PHC sets aside conviction in narcotics case
PESHAWAR: The Peshawar High Court on Wednesday set aside the conviction of a person by a subordinate court and acquitted him in a case of narcotics trafficking.
A bench comprising Justice Waqar Ahmad Seth and Justice Mussarat Hilali accepted the appeal of Mohammad Iqbal, a resident of Nowshera, against his sentence after hearing arguments by his lawyer and the Anti-Narcotics Force special prosecutor.
The appellant was arrested by the ANF officials on March 12, 2011, while he was travelling in a car on the Indus Highway near Kohat.
The ANF claimed it recovered 36kg charas from the secret cavities in the car’s petrol tank.
A lab with no jurisdiction in KP tested samples of ‘seized drugs’

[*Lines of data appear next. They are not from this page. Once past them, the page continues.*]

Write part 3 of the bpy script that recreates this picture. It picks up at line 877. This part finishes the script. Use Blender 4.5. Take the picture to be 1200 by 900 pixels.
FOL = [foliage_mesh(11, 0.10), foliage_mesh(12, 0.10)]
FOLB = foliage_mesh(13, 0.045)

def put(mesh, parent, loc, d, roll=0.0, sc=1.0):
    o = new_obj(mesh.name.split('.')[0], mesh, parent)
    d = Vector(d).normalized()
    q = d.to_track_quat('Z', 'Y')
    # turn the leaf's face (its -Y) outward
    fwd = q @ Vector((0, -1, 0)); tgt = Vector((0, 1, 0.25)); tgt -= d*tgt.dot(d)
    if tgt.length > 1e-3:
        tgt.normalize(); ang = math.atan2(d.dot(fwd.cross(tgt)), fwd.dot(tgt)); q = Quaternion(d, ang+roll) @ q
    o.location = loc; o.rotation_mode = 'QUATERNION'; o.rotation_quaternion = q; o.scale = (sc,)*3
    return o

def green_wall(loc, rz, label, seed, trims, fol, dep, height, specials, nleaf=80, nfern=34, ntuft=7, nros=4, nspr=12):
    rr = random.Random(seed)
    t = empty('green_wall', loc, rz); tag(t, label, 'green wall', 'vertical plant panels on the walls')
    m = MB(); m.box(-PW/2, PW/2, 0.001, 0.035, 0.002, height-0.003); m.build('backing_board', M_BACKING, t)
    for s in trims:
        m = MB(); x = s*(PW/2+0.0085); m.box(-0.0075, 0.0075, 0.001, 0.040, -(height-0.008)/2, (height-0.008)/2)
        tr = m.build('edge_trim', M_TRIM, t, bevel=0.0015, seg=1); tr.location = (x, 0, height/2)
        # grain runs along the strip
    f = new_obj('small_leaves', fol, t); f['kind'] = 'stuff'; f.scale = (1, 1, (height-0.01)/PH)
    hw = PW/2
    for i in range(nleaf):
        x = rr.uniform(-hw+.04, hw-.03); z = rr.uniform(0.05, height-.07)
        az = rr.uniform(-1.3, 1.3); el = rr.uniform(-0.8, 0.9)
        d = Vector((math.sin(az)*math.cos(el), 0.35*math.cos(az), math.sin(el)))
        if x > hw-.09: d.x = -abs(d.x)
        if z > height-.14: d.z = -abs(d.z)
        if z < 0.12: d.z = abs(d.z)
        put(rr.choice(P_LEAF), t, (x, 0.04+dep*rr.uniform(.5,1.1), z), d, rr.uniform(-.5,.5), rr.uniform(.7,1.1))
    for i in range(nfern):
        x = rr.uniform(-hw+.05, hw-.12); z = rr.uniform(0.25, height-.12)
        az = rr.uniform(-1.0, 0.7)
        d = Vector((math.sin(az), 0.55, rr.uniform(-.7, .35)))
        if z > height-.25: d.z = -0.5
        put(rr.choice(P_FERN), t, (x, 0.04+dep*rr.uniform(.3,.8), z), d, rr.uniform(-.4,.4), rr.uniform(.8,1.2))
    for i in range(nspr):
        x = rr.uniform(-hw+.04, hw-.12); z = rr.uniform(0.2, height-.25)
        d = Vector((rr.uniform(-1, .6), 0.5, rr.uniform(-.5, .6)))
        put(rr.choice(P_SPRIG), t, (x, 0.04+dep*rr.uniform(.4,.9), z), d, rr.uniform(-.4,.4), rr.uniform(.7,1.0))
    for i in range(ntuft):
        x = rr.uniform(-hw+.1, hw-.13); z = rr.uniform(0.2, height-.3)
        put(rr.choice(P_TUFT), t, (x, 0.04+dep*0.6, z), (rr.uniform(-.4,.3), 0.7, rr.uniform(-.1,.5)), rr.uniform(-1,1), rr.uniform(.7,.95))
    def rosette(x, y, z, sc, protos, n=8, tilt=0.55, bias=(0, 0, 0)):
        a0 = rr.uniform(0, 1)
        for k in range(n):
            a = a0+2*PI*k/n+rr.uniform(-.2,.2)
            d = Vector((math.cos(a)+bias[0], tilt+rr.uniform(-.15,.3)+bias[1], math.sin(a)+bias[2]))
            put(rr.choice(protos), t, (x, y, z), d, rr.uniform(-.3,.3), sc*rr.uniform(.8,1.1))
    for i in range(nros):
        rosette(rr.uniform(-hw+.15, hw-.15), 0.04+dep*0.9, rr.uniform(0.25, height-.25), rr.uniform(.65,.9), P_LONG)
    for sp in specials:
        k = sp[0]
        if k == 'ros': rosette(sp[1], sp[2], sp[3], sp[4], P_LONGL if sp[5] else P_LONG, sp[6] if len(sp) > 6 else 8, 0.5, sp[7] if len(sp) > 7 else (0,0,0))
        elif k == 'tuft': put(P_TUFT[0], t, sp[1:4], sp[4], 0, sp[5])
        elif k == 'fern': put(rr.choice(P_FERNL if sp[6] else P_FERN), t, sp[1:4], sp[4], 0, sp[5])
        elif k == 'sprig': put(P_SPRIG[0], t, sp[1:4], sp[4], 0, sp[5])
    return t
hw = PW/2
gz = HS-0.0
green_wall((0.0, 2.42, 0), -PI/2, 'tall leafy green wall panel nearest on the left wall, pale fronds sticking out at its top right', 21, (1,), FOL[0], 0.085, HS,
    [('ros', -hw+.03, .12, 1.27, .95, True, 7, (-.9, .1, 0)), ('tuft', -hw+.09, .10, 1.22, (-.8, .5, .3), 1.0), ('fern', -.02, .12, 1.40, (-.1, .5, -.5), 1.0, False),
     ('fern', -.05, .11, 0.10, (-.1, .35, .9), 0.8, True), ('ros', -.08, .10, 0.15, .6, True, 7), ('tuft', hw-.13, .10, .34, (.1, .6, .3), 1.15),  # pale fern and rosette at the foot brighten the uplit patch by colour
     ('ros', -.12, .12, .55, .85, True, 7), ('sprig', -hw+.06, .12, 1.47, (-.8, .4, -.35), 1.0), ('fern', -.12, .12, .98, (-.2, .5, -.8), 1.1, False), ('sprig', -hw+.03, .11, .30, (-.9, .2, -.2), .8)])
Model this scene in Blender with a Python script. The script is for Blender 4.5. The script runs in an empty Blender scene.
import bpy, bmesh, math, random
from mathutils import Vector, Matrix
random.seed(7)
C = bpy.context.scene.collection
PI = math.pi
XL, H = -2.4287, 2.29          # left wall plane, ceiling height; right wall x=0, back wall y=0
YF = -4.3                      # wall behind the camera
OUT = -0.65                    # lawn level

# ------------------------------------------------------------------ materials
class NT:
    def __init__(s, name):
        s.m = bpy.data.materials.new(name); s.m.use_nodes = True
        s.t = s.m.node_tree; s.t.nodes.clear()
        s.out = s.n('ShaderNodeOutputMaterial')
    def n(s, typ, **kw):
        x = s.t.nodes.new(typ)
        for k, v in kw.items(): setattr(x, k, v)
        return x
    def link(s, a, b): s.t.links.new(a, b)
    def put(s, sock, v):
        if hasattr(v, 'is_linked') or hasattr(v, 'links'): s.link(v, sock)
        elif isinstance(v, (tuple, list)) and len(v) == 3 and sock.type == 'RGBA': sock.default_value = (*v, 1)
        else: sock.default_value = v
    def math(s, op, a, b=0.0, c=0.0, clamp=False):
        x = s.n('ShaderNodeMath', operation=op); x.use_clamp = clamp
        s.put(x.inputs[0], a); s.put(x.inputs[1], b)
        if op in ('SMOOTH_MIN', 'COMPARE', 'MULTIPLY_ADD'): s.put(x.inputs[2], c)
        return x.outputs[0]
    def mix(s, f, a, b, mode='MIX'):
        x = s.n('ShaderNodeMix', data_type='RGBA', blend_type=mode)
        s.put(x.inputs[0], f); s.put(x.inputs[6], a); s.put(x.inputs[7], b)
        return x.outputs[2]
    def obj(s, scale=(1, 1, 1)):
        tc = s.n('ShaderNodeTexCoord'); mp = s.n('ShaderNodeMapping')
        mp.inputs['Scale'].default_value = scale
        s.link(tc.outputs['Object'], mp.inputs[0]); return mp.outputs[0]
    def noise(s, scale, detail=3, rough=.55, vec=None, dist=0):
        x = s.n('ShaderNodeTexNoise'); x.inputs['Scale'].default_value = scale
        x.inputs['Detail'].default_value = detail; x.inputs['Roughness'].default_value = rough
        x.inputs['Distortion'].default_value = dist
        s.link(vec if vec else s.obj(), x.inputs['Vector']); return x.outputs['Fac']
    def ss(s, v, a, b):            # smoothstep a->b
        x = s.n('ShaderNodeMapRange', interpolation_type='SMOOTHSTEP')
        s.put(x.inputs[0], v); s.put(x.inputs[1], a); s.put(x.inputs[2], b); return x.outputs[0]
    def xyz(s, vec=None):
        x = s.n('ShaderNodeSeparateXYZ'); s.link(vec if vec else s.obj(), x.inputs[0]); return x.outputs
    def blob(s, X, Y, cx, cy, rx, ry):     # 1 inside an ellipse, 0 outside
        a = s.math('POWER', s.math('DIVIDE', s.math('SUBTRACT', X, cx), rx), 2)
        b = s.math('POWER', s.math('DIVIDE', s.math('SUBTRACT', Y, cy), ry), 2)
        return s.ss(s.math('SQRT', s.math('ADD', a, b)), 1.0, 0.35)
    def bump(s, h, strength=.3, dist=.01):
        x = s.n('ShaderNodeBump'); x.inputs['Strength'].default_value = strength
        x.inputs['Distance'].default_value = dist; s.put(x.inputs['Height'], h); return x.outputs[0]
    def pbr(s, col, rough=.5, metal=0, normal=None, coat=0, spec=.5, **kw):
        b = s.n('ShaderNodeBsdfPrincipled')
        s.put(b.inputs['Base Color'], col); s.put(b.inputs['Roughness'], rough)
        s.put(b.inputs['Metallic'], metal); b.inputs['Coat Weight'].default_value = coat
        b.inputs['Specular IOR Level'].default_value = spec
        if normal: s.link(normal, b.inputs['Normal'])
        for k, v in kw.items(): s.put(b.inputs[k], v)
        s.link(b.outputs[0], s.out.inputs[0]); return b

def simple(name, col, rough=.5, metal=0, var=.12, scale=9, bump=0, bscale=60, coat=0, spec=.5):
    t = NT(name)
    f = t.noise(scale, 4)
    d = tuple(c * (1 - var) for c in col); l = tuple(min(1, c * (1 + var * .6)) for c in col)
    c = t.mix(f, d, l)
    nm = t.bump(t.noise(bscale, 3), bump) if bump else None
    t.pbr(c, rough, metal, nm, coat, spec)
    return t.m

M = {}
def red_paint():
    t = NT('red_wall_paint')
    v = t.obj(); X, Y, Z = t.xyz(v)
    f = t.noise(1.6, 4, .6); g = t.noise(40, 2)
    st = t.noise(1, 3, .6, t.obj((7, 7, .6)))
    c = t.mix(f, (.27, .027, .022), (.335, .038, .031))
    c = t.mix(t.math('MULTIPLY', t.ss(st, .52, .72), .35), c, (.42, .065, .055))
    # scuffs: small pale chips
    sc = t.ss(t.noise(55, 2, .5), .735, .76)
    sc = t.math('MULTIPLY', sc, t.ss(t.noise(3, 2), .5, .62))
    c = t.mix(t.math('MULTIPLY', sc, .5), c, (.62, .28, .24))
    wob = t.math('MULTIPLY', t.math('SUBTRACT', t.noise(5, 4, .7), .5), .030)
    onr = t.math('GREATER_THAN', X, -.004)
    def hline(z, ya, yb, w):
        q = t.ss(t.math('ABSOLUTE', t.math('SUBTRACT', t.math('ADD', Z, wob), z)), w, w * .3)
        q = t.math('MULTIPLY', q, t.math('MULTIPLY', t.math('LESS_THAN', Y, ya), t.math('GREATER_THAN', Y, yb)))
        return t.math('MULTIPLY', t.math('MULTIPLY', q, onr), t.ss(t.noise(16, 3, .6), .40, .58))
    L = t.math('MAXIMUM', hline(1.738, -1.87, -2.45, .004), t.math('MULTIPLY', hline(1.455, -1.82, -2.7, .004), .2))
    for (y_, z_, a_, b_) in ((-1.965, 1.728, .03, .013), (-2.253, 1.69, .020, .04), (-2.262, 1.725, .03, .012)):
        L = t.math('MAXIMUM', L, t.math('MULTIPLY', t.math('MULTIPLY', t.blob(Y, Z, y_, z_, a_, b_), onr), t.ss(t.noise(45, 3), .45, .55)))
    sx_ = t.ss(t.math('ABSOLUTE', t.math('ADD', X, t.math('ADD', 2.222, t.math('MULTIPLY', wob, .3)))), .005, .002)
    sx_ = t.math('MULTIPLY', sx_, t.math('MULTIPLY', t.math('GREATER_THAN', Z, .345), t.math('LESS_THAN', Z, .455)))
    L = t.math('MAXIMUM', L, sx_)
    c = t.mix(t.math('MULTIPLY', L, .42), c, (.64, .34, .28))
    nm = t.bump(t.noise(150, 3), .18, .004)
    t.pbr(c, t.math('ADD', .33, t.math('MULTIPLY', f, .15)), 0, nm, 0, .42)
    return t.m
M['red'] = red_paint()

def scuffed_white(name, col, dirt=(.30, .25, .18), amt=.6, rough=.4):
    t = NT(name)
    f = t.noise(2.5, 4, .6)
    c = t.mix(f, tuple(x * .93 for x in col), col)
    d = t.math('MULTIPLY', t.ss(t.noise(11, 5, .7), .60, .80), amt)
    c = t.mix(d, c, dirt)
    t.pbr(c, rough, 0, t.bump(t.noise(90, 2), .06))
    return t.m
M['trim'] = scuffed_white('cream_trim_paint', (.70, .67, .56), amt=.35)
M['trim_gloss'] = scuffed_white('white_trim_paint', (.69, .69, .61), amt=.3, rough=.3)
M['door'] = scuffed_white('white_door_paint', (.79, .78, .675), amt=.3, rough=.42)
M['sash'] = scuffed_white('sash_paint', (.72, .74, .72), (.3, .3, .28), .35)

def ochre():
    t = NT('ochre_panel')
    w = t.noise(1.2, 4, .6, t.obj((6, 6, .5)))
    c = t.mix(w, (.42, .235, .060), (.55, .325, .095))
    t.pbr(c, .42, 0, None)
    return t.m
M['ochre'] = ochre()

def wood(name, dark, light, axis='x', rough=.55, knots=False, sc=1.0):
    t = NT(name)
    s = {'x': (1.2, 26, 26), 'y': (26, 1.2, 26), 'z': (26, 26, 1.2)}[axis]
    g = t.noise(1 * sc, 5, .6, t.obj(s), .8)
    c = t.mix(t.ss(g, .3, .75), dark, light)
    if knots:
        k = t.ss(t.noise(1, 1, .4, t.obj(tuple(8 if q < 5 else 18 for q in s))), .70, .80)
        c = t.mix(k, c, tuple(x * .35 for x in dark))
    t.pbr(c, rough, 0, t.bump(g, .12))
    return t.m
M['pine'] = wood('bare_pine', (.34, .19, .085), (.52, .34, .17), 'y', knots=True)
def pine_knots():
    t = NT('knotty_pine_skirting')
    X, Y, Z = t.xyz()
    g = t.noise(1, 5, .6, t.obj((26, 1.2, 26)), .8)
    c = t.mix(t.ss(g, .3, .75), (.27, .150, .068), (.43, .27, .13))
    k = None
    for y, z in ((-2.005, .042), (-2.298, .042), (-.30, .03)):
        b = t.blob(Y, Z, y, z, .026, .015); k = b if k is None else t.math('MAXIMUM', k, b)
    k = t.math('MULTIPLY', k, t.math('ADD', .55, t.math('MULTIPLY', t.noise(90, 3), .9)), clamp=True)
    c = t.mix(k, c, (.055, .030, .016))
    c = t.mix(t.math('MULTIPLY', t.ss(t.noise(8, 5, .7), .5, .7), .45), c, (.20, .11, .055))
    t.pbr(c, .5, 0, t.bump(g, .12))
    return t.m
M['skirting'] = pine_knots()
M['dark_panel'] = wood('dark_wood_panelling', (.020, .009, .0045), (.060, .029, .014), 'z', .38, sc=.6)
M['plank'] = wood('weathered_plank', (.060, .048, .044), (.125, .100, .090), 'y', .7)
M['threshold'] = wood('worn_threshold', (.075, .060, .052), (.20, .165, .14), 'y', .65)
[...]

The appellant was charged under Section 9-C of the Control of Narcotics Substance Act.
A special judge (control of narcotics) convicted the appellant in Sept 2011 and sentenced him to life imprisonment with Rs50,000 fine.
The appellant’s lawyer, Noor Alam Khan, said samples of the allegedly seized contraband were sent to the Punjab Forensic Science Laboratory, Rawalpindi, instead of sending them to the notified laboratories in Khyber Pakhtunkhwa, which showed the mala fide intent on part of the ANF.
The lawyer said under Section 34 of the Control of Narcotics Substance Act, the federal government notified the names of the testing laboratories for each region.
He said under the same section, the provincial government also notified the names of laboratories.
Noor Alam said in Khyber Pakhtunkhwa, the federally-notified laboratory was the Pakistan Council for Scientific and Industrial Research (PCSIR), whereas the provincial government’s notified laboratory was the FSL Peshawar.
He said a chemical analyst having no jurisdiction in an area or regarding a particular drug could not examine a seized contraband.
“How could an analyst having jurisdiction in Rawalpindi examine a sample seized in Khyber Pakhtunkhwa? After the passage of the Constitution (Eighteenth Amendment) Act, 2010, the issue has become clearer and narcotics recovered in one province can’t be examined in the other province,” he said.
An ANF prosecutor said as the notified laboratories in Khyber Pakhtunkhwa charged fee higher than that of Rawalpindi’s laboratory, the ANF preferred sending samples to the latter.
He said the appellant was caught red-handed travelling in the car with contraband.
The prosecutor said the appellant didn’t deserve leniency on the basis of minor discrepancies in the case.